Is it possible that our process for electing members of Congress no longer produces people who understand and adequately represent majority views? If so, how did we get to that point?

One part of the answer may lie in how congressional districts are created. In his book "The Disappearing Center," Alan Abramowitz writes that "[b]y the 108th Congress (2004-2005), 49 percent of Democrats and 40 percent of Republicans were in 'safe' districts." That is, due to careful gerrymandering of district lines, aided by the dominant party in the state legislature, they can expect reelection because, in essence, they have chosen the voters rather than the other way around. In most of these districts, the member of Congress can expect about 60 percent or more of the vote. As a result, such representatives can take strong stands and feel little need to compromise (that is, understand and incorporate different ideas). They can safely ignore a lot of those they are constitutionally pledged to represent.

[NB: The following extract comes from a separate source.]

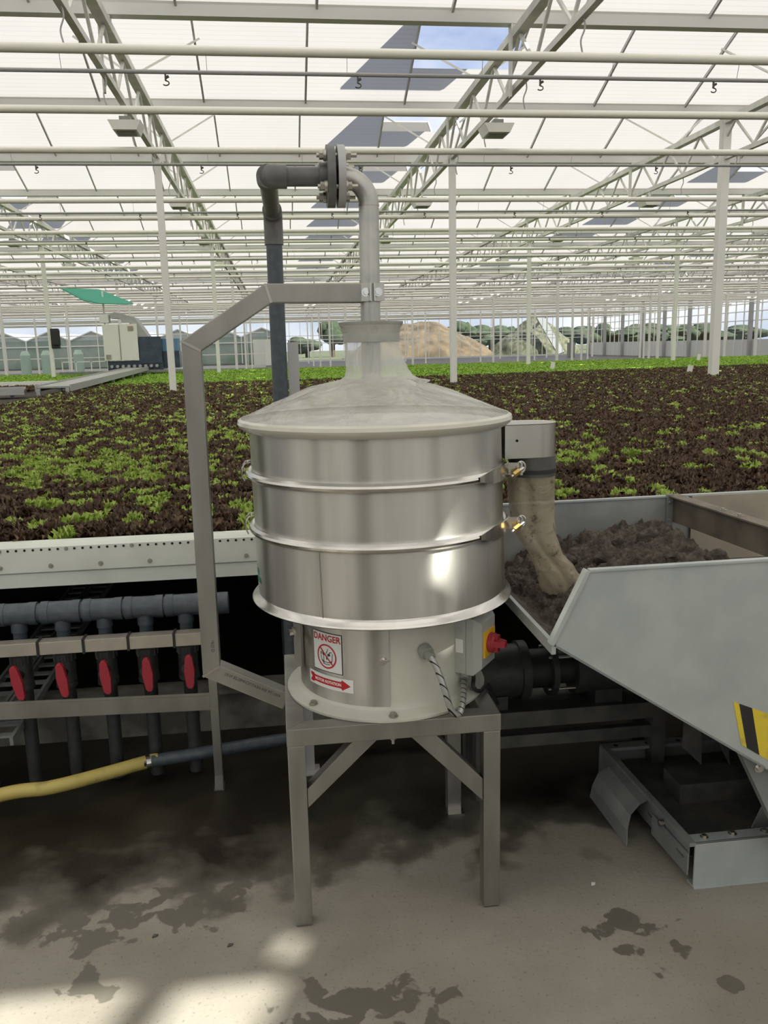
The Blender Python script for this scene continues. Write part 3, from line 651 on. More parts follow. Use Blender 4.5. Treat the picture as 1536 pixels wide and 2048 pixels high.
red, green = [], []
yy = BY + 0.10; row = 0
while yy < 20.6:
    dy = 0.085 if yy < 9 else 0.10
    xl, xr = -0.36 * yy - 0.6, 0.62 * yy + 0.6
    if yy > 12: xl = max(xl, -3.9)
    k0 = int(xl / 0.0725)
    for k in range(k0, int(xr / 0.0725)):
        x = k * 0.0725 + 0.018 + rng.normal(0, .008); y = yy + rng.normal(0, .012) + (0.04 if k % 2 else 0)
        # rows of green and red alternate; fewer greens to the right and far back
        if y > 18.8 + 0.2 * max(0, x - 4): continue
        side = 1 / (1 + math.exp((x - 0.55 - 0.25 * (y - 3.3)) * 2.2))
        n1 = mnoise.noise((x * 1.1, y * 0.6, 3.1)); n2 = 0.75 * mnoise.noise((k * 0.93, y * 0.55, 9.4)) + 0.35 * mnoise.noise((k * 1.9, y * 7.0, 2.2))
        pg = (0.02 + 0.29 * side) * (1.0 if y < 6 else max(0.5, 1.0 - (y - 6) * 0.10)) + 0.02 + 0.14 * n1 * (0.4 + side) + 0.50 * n2
        if k % 2 == 0: pg += 0.10
        (green if rng.random() < pg else red).append((x, y, row))
    yy += dy; row += 1
while False: pass
for xx in np.arange(-9.5, -4.9, 0.11):                 # bed beyond the conveyor on the left
    for y in np.arange(17.0, 20.6, 0.11): red.append((xx + rng.normal(0, .02), y, 0))

def visible(p):
    u, v = px((p[0], p[1], BZ + .05))
    if u < -10 or u > 1546: return False
    if 505 < u < 1000 and v > 800: return False
    if 365 < u < 432 and v > 700: return False
    if u > 1010 and v > 1012: return False
    if 1015 < u < 1105 and v > 850: return False
    return True
for lst, meshes, nm, cat in ((red, near_red, 'red_lettuce', 'dark red curly lettuce'), (green, near_green, 'green_lettuce', 'bright green curly lettuce')):
    lst.sort(key=lambda p: p[1])
    ind = [p for p in lst if visible(p)][:300]; keep = set(map(id, ind)); rest = [p for p in lst if id(p) not in keep]
    for i, p in enumerate(ind):
        o = bpy.data.objects.new(nm, meshes[int(rng.integers(0, 5))]); COL.objects.link(o)
        o.location = (p[0], p[1], 0.866); o.rotation_euler = (rng.normal(0, .12), rng.normal(0, .12), rng.uniform(0, 6.28)); s = rng.uniform(.82, 1.22); o.scale = (s, s, s * rng.uniform(.85, 1.15))
        hue = 'red' if nm == 'red_lettuce' else 'green'; n_ = sum(1 for q in ind if q[2] == p[2] and q[0] < p[0])
        props(o, f'{"dark red" if hue == "red" else "bright green"} lettuce, {ordw(p[2])} row from the bench edge, {ordw(n_)} {hue} one from the left', 'lettuce', f'{hue} lettuces in the front rows of the bench')
    mid = [p for p in rest if p[1] < 8.5]; far = [p for p in rest if p[1] >= 8.5]
    R_, H_ = (0.060, 0.062) if nm == 'red_lettuce' else (0.055, 0.060)
    mt = m_lred if nm == 'red_lettuce' else m_lgreen
    colr = 'dark red' if nm == 'red_lettuce' else 'bright green'
    scatter(nm + '_bed', [lettuce(9, 3, 3, R_, H_, s + 50, 1.1) for s in range(5)], mid, mt, 0.868, f'{colr} lettuces filling the middle of the bench', 'lettuce bed')
    scatter('distant_' + nm + '_bed', [lettuce(6, 2, 2, R_ * 1.1, H_, s + 80, 1.2) for s in range(4)], far, mt, 0.87, f'distant {colr} lettuces far back on the bench', 'lettuce bed')
pts = [(x + rng.normal(0, .03), y + rng.normal(0, .03), 0) for y in np.arange(19.0, 31, 0.18) for x in np.arange(-0.36 * y - 4, 0.62 * y + 2, 0.18) if y > 18.9 + 0.2 * max(0, x - 4)]
scatter('young_lettuce_bed', [lettuce(6, 2, 2, 0.12, 0.03, s + 120, .5) for s in range(3)], pts, m_lyoung, 0.87, 'bright green band of young lettuce before the far wall', 'lettuce bed')
# white tags among the plants
for i, (x, y) in enumerate(((8.5, 16.8), (7.2, 21.8), (13.7, 26.5))):
    b = MB(); b.bar((x, y, 0.9), (x + 0.03, y, 1.06 + .02 * i), 0.11, 0.02, (0, 1, 0)); b.tube([(x, y, 0.86), (x, y, 0.95)], .008, 6)
    props(b.build('plant_tag', m_sign), f'white plant tag standing in the lettuces at right, {["nearest", "middle", "farthest"][i]} of three', 'tag', 'white plant tags')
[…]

In fact, those they ignore might, on many issues, actually be the majority. Who might this "misrepresented majority" be? One group is the roughly 40 percent of voters in these districts who did not cast their ballot for the winner. When that winner refuses to seek compromise positions that incorporate their views, a big chunk of the electorate feels -- and is --misrepresented. A second group may be all the district's citizens below voting age. These young people are the future, and their long-term needs often differ from the short-term ones that drive most voting in Congress. A third group may be those who were eligible to vote but did not. We can argue that they gave up that right of representation when they failed to vote, but that intellectual argument does not answer the practical question of how to represent their views to build trust in our republican style of government. Taken together, these three groups -- those that did not vote for the winner, those under voting age, and those that did not vote at all (due to age, infirmity or apathy) -- could well comprise more than half the citizens in most districts. When candidates for office feel that they can safely ignore this group, the group truly is the "misrepresented majority."

How did we get here, other than through gerrymandering? First, candidates in safe districts play to the vocal extreme. Second, almost all candidates cater to the moneyed interests that fund campaign coffers. Third, winners of congressional campaigns "listen" to voters through town hall sessions, personal meetings, letters/emails and polls, yet it is the organized (and often financially well-off) few who use these vehicles, not necessarily the unorganized (and less well-off) many. Since these three groups (which often overlap in membership, as well) may well constitute a minority of citizens in the district, it is easy to see how members of Congress, in catering to them, misrepresent the majority.

There is a difference between campaigning and governing. The former requires assembling an electoral majority. The latter means representing citizens. Too many in Congress falsely equate the former with the latter. Until they find a way to identify and truly represent all of their constituents, we will continue to have angry citizens and dysfunctional government.